Wednesday, February 13, 2013

Some things just never change

Personally, I took the word that Pope Benedict XVI would be stepping down from his post as Archbishop of Rome and spiritual leader of Catholics around the world as a positive.
BENEDICT: The first retired pope in centuries

The man’s 85. It’s not shocking that he’s not as spry as he once was. His admission that he’s not physically able to cope with the demands of the job struck me as such an honest one – something I wish more people in many walks of life were capable of doing.

HECK, I REMEMBER back to 1999 when I saw the previous pope, John Paul II, in St. Louis. The rituals were rigidly scripted – which was a good thing because the one-time Karol Wojtyla wasn’t physically capable of improvising anything.

Perhaps he’d have been better off cutting his papacy short a few years prior to his 2004 death – which was the last time we saw the process of the cardinals converging on the Vatican to pick a new pope.

But all of this is going to result in the speculation about whom the new pope will be. I’ve already stumbled across the reports based on guesswork and wishful thinking about the chances that the new pope will be someone born in an African nation, or perhaps somewhere in Asia.

After all, the Catholic Church is growing in those places. Perhaps the new pope shouldn’t be so blatantly European.

ALTHOUGH CONSIDERING THAT it took until the late 1970s to get over the idea that the Pope ought to be Italian, this isn’t exactly an institution that worries about change.

Already I have stumbled across reader commentary on the Internet calling the idea of a non-white pope an abomination and something that will scare off “’real” Catholics from the church.

I even saw one comment claiming sarcastically that a “black” pope would be appropriate because the modern-day Catholic church has already evolved into an institution with people singing and swaying in the pews just as much as any Baptist church.

Not that all the Internet bigotry is racial. I’ve also seen some people who try to criticize the current pope as “dirty Jews.”

CONSIDERING THAT THE Benedict life story includes superficial evidence that he came from a Nazi-sympathizing family (he was a boy during 1940s-era Germany, although it seems his Catholicism helped him cope with that era’s monstrosities), it seems like a particularly inappropriate way to try to defend his reputation.

It just seems that some people are determined to hold onto the vestiges of anti-Catholic bigotry that we’d like to think are long past. Then again, I have to admit there probably is an element of truth to the idea that even within the Catholic Church, there are strains of intolerance to the idea of change.
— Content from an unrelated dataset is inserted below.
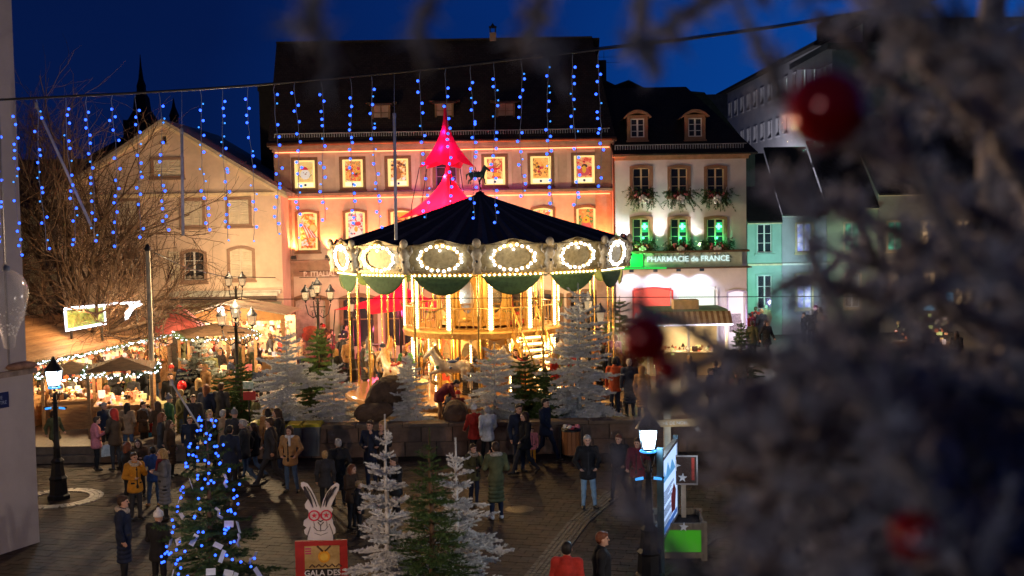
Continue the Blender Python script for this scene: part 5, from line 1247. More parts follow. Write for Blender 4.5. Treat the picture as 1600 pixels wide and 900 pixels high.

It actually reminds me of a report I once saw about the growth of the Catholic Church in this country being largely due to increased numbers of Latinos living here. I still remember the sight of a white woman in Missouri who said her parish had become two separate factions – the “Catholic” church and the “Spanish” church.

AS THOUGH IT is the white Catholics who are somehow legitimate! A part of me wants to think an African pope – if it becomes reality – would serve them right. Preaching morality while spewing immoral rhetoric.

I’m not about to predict a new pope. Anybody who says they know who’s going to get the title is lying. I’m just realistic enough to know that the nasty rhetoric I’m already reading is going to increase in coming weeks – which is truly despicable.

It’s probably not a religious thing at all. Some people just want to isolate everyone else away from themselves – which strikes me as being about as un-Christian a concept that exists.